When this all began she told me I needed to move on, and I needed to file for custody of the kids. I filed for custody and was awarded sole legal and physical custody...this deeply saddened her. I got to a place where I accepted the reality that things look like they're finished. I shared these things with her and she said it was for the best.

This week she called me and we had a three hour plus conversation in which she told me since getting sober she has done lots of thinking and has come to realize that she does love me, and always will love me. That she loves the kids, and always will. That she wants to be my wife. She realizes it was the addiction her her justification of her addiction that made her think she didn't love me and the kids after all she justified it by saying if she did she wouldn't have been doing it. However, she knows she's not at a place in her sobriety to come home yet and be wife and mom. She said she needs to get healthy and find herself before she can invest emotionally into us...otherwise she's scared she will run off again. She's scared I will not love her once she discovers herself, she's scared I will not truly trust her again. I keep telling her we're walking this together and trust can and will be rebuilt and the things that drew me to her continue to draw me to her so she doesn't h ave to worry about whether I will love her or not.
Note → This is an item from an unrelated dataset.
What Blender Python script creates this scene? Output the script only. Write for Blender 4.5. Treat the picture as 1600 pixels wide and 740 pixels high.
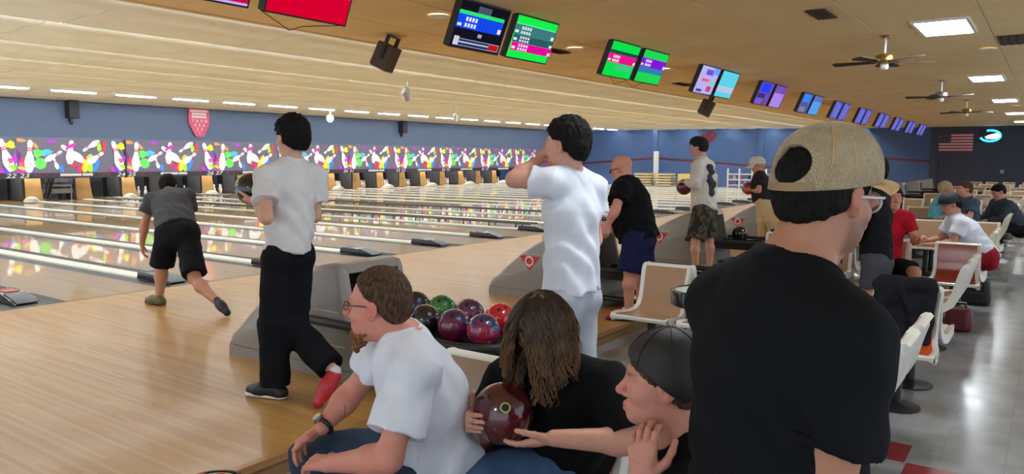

I told her she has nothing to fear in me moving on. Knowing that she still loves me and the kids and that she wants to make this work is all that I need to hear to give me the strength to endure. But my god is it hard...it's hard not seeing her when I wake up, it's hard not being able to hug her after work, it's hard not to be able to just look over at her. We talk pretty regularly either via text, facebook, or actual phone conversations.
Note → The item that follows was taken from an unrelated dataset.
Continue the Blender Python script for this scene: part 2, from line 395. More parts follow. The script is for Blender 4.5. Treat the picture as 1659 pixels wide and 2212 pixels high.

The uncertainty of when she will return is one of the biggest things that makes this hard. I will hold on, but man why can't it be easier. I'm prepared to not see her until after the New Year if that's what it takes for her to be confident in her sobriety...I just hope and pray it doesn't take that long. It has already been 103 days.

Her alcoholism goes back to her early teenager years and it was never dealt with just suppressed for the first seven years of our marriage. Apparently it came back once our youngest started school and she wasn't able to get a job so she was at home...alone. I'm just glad that she now realizes it needs to be addressed, and she has even said that once she gets some sobriety under her belt and the income to pay she knows she needs to get professional help to wade through some emotional things from her childhood that play into her alcoholism. She also acknowledges just what her addiction has robbed her of, or potentially robbed her of, her husband, her kids, her friends, her life.

I'm truly glad for the positive things that have emerged but I realize that the road to reconciliation is going to be long and fragile and that honestly anything could still happen. I know it's still a roller coaster as well. But I'm hoping that as long as the love between us remains true and we put the time and effort into this that we can come out better and stronger than before...as a couple, and as a family.